» **EXERCISE DESCRIPTION**
Show every line of the records below that contains the word "Blender".

(Rows from a 3D scene dataset)
···

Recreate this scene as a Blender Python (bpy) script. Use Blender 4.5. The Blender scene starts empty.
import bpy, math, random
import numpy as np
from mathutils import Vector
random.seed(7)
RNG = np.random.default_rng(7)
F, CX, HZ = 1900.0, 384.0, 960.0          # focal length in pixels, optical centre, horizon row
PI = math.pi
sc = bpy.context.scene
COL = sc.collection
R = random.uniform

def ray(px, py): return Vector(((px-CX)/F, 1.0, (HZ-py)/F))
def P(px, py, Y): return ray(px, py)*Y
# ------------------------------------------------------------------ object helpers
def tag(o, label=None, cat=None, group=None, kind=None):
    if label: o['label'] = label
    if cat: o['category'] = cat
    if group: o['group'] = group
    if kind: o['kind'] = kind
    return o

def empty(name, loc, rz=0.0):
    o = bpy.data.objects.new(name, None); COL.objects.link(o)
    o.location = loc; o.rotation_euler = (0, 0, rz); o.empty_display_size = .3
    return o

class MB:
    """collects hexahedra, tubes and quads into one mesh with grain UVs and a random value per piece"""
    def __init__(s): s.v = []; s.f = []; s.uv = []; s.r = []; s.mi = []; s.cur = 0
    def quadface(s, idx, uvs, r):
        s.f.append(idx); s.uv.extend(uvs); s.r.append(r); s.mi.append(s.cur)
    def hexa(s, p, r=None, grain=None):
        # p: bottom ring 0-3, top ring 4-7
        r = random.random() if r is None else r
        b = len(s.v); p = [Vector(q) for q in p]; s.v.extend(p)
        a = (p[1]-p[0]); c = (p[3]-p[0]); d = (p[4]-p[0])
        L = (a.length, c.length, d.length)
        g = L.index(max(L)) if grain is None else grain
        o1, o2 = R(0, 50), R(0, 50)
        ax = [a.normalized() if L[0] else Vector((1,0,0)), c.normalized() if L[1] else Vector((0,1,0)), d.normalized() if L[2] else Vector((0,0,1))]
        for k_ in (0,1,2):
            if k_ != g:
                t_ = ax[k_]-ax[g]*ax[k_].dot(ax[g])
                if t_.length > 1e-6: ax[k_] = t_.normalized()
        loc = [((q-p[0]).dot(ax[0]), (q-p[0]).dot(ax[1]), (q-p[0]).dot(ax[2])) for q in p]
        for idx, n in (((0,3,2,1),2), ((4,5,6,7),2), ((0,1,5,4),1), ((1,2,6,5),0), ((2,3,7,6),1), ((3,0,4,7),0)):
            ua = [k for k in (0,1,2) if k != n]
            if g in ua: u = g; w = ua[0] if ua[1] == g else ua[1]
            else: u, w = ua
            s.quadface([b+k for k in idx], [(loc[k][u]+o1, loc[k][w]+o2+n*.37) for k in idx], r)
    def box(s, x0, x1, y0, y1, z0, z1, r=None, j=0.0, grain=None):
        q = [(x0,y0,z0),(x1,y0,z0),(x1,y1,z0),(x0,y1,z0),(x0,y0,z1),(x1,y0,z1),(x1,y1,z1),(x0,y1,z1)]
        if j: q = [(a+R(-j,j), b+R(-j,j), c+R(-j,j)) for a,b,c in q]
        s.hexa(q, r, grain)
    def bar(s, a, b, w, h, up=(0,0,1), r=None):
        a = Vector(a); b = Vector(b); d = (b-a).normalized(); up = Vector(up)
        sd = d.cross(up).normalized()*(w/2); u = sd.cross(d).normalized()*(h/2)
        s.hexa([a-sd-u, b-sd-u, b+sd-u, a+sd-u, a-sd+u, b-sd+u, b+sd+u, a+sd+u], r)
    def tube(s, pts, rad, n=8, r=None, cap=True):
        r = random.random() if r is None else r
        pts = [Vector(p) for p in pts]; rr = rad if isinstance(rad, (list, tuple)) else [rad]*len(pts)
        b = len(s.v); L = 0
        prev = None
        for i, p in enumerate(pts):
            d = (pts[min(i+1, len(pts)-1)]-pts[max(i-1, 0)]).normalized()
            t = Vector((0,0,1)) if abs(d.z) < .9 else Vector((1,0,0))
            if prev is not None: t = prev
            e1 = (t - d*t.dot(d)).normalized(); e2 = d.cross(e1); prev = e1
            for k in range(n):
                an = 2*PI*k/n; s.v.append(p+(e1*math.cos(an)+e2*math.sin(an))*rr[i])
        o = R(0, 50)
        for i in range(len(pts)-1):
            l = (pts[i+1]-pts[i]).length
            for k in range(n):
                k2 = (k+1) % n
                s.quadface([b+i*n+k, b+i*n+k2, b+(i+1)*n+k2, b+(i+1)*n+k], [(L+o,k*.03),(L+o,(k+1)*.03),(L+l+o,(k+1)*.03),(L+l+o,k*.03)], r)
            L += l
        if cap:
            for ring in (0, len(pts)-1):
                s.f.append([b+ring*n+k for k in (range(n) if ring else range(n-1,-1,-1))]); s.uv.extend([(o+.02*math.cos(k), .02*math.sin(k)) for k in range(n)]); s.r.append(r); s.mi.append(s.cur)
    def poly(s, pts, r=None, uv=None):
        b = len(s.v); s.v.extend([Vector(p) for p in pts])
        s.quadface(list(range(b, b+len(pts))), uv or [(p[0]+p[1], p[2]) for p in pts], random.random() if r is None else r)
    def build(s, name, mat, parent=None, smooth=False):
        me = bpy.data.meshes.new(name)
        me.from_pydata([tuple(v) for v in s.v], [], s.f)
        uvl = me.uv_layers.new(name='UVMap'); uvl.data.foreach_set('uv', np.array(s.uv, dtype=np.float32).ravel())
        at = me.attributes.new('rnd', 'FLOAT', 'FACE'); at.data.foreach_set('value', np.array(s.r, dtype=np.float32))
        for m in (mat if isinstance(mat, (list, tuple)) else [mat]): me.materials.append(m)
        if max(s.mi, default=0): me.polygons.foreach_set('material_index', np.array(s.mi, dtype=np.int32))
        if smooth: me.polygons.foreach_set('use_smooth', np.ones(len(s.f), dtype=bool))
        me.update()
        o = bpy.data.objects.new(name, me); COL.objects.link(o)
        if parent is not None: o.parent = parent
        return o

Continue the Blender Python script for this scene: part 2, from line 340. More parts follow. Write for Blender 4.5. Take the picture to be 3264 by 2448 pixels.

···

» **EXERCISE SOLUTION**
Recreate this scene as a Blender Python (bpy) script. Use Blender 4.5. The Blender scene starts empty.
Continue the Blender Python script for this scene: part 2, from line 340. More parts follow. Write for Blender 4.5. Take the picture to be 3264 by 2448 pixels.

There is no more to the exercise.